The Labour and Green parties have scored an early win by forcing the Government to file a supplementary disclosure on the Mighty River Power offer document.
The document was lodged with the Registrar of Financial Service Providers yesterday afternoon.
The supplementary disclosure became necessary after the main opposition parties launched an electricity policy that sent shock waves through the industry. They are proposing to implement a single-buyer model - NZ Power - that would do away with the wholesale electricity market.
Finance Minister Bill English said the existing MRP offer document already outlined the principal risks associated with an investment in MRP shares. That covered the risk that changes in the regulatory environment, including for the wholesale or retail electricity market, might affect the company.
However, the Government received advice that the recent Labour-Greens proposal, if they were elected, to effectively replace competition with a state agency to act as a single buyer of wholesale electricity from generators could be material to decisions to invest in MRP shares, he said.

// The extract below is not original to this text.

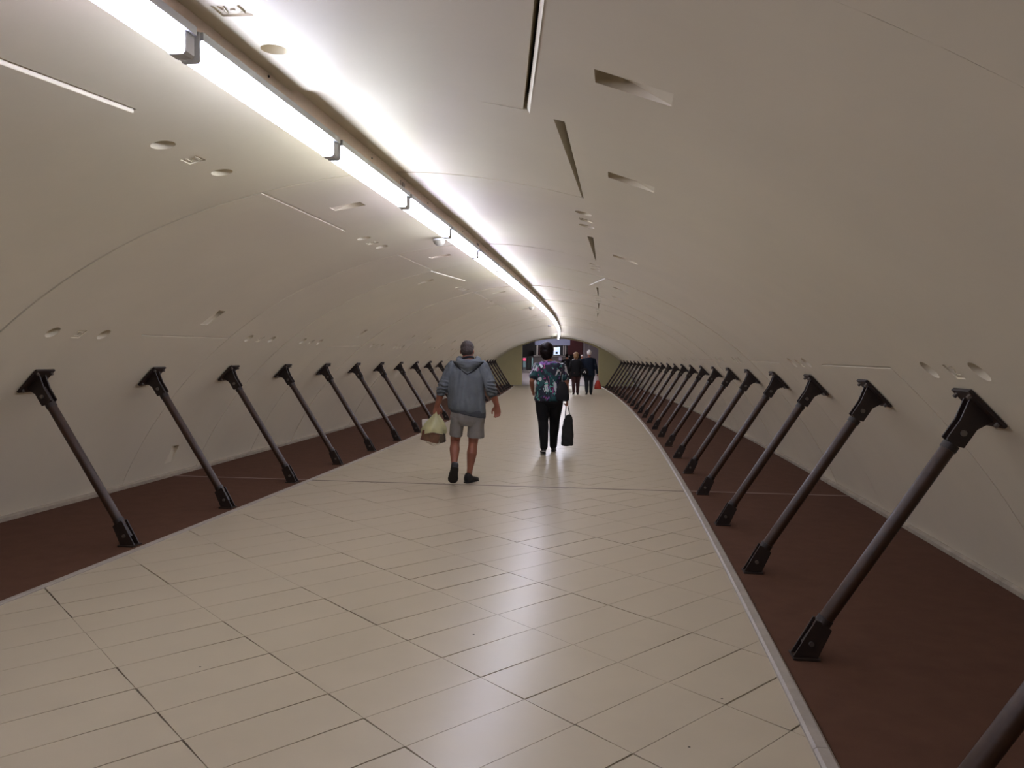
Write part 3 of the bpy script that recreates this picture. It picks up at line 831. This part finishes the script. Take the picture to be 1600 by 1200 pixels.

''Our advice is also that if Labour-Greens had announced this policy before the offer began, their announcement would have been referred to in the offer document submitted to the Financial Markets Authority.''
The supplementary disclosure set out the additional information so that prospective investors could factor that into their decision-making, Mr English said.
The share offer website was temporarily suspended while the supplementary disclosure was added and was set to open just after midnight; but all other details of the offer were to remain the same.
Investors who had already applied for shares were able to withdraw their application if they wished, until May 1.
The closing of the offer also remained at 5pm Friday, May 3.
Green Party energy spokesman Gareth Hughes said the Government needed to make sure Kiwis had full and up-to-date information when it asked them to buy MRP shares.
''Mighty River's document needs to reflect the impact that NZ Power will have on the company. When NZ Power forces power prices down to a fair level, saving families $300 a year, there will be a consequent downward movement in the company's profits,'' he said.
Anyone considering investing in MRP needed to know the Greens would tackle its ''excessive'' profits, Mr Hughes said. MRP would still be profitable, but it would not get away with charging exorbitant prices for cheaply-produced electricity.
''The Greens launched this plan before the Mighty River sale so potential investors would have fair warning of these changes. The Government and Mighty River now need to ensure those potential buyers are adequately informed,'' he said.